Her kulüp başkanı gibi derdi "Ne olursa olsun, yeter ki biz şampiyon olalım" değildi; Beşiktaşlılık ona göre başka bir şeydi; bunun için belirttim.
Zaten ondan sonra başladı her kulübün başına gelen başkanın "Süleyman Seba gibi başkan olacağım" diye söz vermesi, çalışması... Bunu unutmayalım dedim.
Haa... Bu haberden sonra ne oldu? Yine kızdı. Bağırdı, çağırdı. Bir kaç gün konuşmadı bizimle. Gittim kulübe elini öptüm, "Bir daha böyle şeyler etme" dedi, affetti beni.
Sonraki yıllarda hem başkan-gazeteci olarak, hem de en değer verdiğim bir büyüyüğüm olarak bende yeri her zaman çok ayrı ve farklı oldu.
Kızsa da, bağırsa da, "Oğlum siz adam olmazsınız" diye zaman zaman fırça atsa da... Bilirdim ki hep iyiliğimizi isterdi o... Öncelik Beşiktaş'ın iyiliği idi elbette ki...
Gazetecilik yaşamımda bir kaç kez işsiz kaldım.
Her defasında benden fazla üzüldü; bilirim.
"Oğlum senin bir ailen var, böyle olmaz" diyerek sağa sola telefonlar açardı. Hatta bir defasında konuşmadığı ve çok kızdığı bir kişiyi bile aramıştı benim için.
Öldüğünde babamı kaybetmiş gibi oldum.

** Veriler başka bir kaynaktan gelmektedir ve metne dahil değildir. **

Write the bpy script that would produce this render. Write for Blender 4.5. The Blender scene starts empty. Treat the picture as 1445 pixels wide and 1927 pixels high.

Sendelesem, arkaya doğru düşecek olsam bilirdim ki beni tutacak, ayağa kaldıracak bir destek vardı arkamda. Sonsuzluğa göçtüğünde boşlukta gibi kaldım ben de...
Biliyorum... Şimdi yine oradan, bulutların üzerinden bir yerden izliyor beni. Kızıyordur belki de yine, "Ne gerek vardı yazıyorsun bunları oğlum; eyyy oğlum eyyy! Yine şeyi şey ettin" diye...
Ne yapayım? Ben yine kendimi tutamadım Süleyman abi, yazdım işte.
Ne güzel insandın sen; ne büyük başkandın, ne şefkatli babaydın. Keşke olsaydın da yine bağırıp çağırsaydın be Süleyman abi, kızsaydın bize.
Neyse... Biz seni yine yine aramızda hissediyoruz Süleyman abi, doğum gününü kutluyoruz duyarak sesini; "Ne gerek var böyle şeylere, ne doğum günü şeyi" diyorsun değil mi?
Dersen de, ne yapalım? Nice yıllara Süleyman abi, bizler yaşadıkça kutlayacağız bugünü kızsan da bağırsan da çağırsan da...
Sevdiğin şarkı "Unutulmuş birer birer eski dostlar eski dostlar" diye başlar ama... Biz de şunu dinliyoruz şu anda: "Yıllar geçse de üstünden, bu kalp seni unutur mu?"